-- Records for the exercise start --
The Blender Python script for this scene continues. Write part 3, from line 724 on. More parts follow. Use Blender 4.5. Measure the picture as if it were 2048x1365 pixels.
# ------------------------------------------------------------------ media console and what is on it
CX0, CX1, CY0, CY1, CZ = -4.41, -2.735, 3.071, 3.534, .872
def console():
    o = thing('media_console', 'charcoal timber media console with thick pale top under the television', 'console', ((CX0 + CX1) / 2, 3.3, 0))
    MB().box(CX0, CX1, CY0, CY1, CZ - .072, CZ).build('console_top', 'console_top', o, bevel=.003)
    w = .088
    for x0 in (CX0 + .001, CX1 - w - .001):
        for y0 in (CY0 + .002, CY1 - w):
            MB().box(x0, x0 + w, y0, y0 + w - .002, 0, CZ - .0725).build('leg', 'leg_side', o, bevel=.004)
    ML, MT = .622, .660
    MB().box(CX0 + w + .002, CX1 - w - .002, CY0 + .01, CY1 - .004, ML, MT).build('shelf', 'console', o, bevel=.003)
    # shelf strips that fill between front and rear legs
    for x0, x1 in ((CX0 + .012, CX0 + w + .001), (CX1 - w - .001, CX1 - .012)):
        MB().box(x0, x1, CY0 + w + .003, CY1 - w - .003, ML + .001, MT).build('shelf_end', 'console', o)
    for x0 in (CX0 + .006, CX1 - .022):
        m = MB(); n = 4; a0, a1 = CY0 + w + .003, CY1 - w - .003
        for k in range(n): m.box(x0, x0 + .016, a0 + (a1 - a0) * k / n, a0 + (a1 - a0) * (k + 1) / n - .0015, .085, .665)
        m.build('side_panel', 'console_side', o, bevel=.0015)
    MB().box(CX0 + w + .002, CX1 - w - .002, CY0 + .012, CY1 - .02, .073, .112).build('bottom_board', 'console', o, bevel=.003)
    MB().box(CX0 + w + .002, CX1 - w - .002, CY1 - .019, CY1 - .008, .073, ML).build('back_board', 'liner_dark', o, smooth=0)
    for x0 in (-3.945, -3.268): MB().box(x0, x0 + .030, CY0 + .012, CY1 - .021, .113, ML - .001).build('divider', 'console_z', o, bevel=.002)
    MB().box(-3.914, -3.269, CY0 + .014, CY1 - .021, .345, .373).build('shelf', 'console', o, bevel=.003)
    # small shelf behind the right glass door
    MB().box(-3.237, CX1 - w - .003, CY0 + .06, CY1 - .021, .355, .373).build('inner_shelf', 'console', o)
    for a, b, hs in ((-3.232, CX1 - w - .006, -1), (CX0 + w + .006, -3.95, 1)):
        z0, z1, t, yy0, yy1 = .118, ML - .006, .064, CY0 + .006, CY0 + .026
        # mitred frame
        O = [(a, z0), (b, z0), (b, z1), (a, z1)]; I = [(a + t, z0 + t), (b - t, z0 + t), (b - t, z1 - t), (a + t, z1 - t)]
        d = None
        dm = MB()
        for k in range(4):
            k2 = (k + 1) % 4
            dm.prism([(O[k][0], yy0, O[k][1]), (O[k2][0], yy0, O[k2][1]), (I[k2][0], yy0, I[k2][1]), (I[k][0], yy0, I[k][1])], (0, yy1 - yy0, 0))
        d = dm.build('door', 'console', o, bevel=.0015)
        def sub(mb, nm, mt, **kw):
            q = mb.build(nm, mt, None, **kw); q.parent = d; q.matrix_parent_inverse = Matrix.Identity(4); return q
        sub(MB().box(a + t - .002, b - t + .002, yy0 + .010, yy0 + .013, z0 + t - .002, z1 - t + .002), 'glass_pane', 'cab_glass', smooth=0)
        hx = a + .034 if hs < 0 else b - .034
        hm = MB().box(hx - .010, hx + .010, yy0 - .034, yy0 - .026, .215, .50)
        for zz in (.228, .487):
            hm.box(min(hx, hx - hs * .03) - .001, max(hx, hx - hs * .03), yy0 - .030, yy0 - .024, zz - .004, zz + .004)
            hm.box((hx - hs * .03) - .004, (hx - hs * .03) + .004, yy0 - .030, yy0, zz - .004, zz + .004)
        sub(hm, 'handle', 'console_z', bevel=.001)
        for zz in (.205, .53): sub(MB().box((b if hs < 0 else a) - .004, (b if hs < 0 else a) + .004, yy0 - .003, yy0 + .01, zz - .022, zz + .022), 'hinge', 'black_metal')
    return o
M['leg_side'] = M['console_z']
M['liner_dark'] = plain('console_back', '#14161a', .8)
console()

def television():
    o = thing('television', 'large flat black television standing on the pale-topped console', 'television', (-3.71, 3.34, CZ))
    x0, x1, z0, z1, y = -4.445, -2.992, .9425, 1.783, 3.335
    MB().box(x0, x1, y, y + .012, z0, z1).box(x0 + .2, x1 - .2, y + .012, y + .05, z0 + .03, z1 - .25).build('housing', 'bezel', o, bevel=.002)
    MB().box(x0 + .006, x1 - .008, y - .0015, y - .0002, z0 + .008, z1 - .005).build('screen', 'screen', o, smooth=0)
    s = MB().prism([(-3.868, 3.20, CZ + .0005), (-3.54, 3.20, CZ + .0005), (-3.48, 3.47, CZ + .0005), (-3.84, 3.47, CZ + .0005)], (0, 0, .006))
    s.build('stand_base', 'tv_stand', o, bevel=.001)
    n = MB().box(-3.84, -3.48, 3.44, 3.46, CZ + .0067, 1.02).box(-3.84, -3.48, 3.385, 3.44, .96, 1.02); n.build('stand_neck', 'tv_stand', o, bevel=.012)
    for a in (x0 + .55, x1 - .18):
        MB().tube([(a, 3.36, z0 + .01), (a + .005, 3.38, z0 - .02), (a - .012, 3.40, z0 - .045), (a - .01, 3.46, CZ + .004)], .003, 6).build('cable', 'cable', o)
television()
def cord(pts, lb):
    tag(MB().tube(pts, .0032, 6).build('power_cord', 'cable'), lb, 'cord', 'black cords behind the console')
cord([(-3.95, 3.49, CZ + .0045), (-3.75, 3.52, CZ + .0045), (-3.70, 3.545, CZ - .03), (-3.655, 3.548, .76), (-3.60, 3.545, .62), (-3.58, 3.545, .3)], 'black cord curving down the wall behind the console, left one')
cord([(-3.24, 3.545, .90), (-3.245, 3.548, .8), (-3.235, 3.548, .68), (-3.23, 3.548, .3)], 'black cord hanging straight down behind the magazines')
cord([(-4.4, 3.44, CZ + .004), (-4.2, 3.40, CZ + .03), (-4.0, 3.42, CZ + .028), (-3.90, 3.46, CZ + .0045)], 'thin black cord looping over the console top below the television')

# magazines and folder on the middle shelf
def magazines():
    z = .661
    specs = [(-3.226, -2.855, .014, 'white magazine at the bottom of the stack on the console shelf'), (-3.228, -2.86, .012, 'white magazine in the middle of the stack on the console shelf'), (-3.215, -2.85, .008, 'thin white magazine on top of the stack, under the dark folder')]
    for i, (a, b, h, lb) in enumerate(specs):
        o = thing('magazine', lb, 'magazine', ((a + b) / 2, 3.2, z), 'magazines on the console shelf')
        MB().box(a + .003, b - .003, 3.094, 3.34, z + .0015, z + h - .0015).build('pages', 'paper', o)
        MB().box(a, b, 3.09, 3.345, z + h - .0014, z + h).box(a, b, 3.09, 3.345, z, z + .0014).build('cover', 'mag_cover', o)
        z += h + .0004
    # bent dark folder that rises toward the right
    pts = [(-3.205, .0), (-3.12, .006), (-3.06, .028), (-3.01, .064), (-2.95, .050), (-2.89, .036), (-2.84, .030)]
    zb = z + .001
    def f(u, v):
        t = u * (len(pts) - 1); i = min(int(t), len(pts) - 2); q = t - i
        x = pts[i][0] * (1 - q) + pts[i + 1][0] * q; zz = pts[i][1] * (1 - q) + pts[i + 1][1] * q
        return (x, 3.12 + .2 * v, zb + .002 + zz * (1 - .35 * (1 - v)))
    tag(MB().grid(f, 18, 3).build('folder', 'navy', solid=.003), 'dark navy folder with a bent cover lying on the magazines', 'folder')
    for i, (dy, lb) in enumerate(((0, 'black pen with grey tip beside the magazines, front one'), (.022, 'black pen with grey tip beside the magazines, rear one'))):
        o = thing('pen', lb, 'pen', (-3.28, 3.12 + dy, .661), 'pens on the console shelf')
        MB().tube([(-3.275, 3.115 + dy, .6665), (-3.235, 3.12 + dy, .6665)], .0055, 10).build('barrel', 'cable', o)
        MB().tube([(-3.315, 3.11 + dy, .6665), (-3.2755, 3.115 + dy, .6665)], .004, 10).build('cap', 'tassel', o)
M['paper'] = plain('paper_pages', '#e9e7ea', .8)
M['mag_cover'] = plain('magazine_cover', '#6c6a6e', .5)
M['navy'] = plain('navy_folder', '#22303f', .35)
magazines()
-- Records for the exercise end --
-- Records for the exercise start --
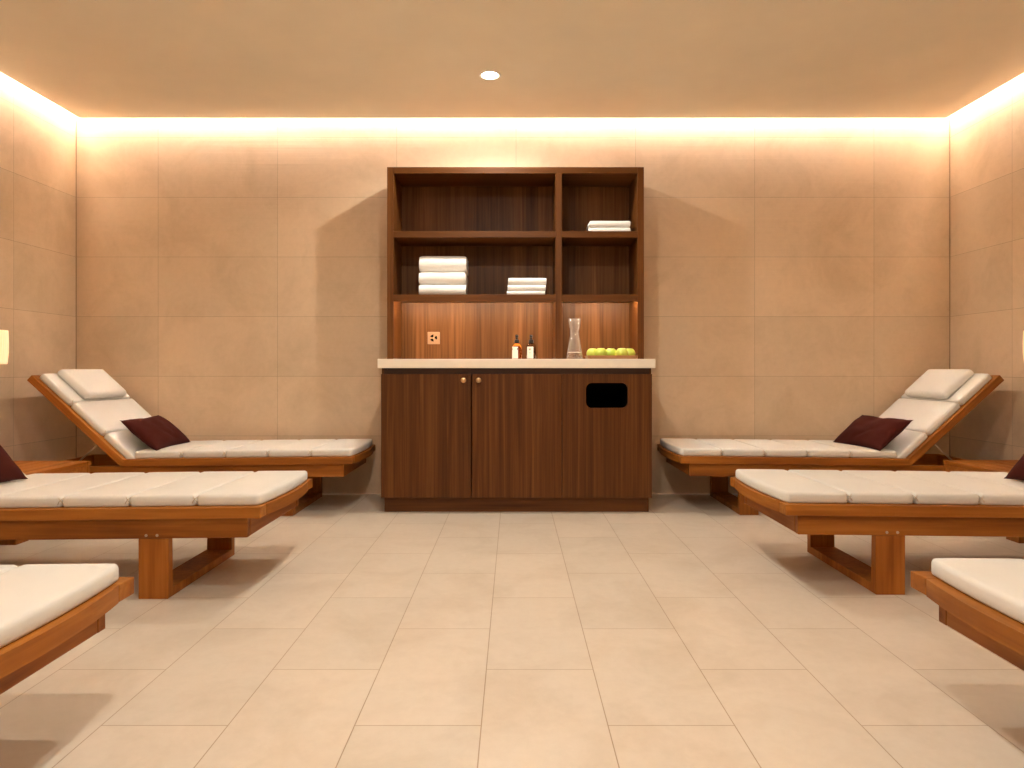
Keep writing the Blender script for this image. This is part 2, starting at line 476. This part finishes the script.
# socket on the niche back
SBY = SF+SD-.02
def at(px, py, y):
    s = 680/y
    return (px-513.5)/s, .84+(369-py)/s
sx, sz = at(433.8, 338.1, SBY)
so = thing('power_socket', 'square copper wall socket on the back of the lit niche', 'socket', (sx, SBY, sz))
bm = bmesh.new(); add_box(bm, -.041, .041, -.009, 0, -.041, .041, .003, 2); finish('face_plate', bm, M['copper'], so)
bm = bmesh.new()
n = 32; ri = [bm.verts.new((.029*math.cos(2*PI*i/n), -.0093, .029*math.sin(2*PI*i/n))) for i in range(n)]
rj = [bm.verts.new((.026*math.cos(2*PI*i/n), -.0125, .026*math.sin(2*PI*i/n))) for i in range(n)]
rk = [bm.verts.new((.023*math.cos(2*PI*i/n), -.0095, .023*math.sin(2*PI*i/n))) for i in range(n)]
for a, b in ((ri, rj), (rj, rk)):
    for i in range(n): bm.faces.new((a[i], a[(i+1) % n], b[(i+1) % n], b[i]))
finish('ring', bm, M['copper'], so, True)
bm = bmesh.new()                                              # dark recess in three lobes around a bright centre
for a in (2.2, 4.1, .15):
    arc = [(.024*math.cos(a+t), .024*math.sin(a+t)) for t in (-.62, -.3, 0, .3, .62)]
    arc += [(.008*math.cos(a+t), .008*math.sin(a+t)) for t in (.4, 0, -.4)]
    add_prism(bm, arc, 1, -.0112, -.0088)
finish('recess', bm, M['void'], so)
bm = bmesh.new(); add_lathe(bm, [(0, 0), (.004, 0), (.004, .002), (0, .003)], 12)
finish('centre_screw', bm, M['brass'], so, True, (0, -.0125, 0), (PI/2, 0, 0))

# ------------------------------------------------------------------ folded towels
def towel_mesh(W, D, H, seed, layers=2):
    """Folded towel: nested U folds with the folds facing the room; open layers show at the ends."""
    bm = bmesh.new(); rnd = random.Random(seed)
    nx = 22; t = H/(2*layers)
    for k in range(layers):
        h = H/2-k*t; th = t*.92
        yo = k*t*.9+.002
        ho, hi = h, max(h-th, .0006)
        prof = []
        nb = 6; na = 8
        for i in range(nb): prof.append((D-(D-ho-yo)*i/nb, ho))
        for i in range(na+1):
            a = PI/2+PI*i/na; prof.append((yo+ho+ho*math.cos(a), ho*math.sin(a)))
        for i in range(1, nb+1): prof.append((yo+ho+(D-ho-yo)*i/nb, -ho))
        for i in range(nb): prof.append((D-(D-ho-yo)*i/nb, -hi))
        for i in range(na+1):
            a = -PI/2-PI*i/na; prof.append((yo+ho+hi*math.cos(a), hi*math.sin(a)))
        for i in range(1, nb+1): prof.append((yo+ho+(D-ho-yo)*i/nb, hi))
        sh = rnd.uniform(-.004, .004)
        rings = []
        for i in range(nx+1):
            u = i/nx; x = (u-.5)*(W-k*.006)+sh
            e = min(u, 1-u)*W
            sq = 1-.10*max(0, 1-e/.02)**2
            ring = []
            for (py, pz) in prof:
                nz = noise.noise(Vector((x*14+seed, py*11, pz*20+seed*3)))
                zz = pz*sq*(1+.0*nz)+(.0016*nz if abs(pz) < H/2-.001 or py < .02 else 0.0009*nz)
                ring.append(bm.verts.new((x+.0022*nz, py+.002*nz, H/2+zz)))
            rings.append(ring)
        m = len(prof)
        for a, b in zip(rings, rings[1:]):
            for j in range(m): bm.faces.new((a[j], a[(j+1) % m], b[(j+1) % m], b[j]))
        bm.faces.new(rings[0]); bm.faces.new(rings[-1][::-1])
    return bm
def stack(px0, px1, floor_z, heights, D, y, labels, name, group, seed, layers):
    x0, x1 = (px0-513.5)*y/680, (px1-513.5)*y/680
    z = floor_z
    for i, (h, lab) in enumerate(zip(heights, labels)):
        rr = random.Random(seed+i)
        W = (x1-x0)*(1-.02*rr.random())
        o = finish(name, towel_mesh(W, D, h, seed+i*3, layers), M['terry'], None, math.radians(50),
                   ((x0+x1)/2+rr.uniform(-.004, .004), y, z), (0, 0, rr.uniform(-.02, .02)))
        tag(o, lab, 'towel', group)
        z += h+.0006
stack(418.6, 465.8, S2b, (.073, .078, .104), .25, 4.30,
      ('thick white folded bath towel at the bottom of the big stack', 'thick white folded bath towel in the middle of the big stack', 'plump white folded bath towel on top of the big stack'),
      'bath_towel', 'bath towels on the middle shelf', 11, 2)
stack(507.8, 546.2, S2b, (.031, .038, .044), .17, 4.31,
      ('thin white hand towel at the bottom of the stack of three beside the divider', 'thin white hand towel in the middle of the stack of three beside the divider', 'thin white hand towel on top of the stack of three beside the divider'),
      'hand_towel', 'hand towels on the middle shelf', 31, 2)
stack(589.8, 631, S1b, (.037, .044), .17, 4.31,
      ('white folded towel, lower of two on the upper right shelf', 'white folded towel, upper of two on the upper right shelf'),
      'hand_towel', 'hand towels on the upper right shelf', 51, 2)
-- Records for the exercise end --
Show every line from the entries above in which the word "part" appears.

» Answer to the problem:
The Blender Python script for this scene continues. Write part 3, from line 724 on. More parts follow. Use Blender 4.5. Measure the picture as if it were 2048x1365 pixels.
Keep writing the Blender script for this image. This is part 2, starting at line 476. This part finishes the script.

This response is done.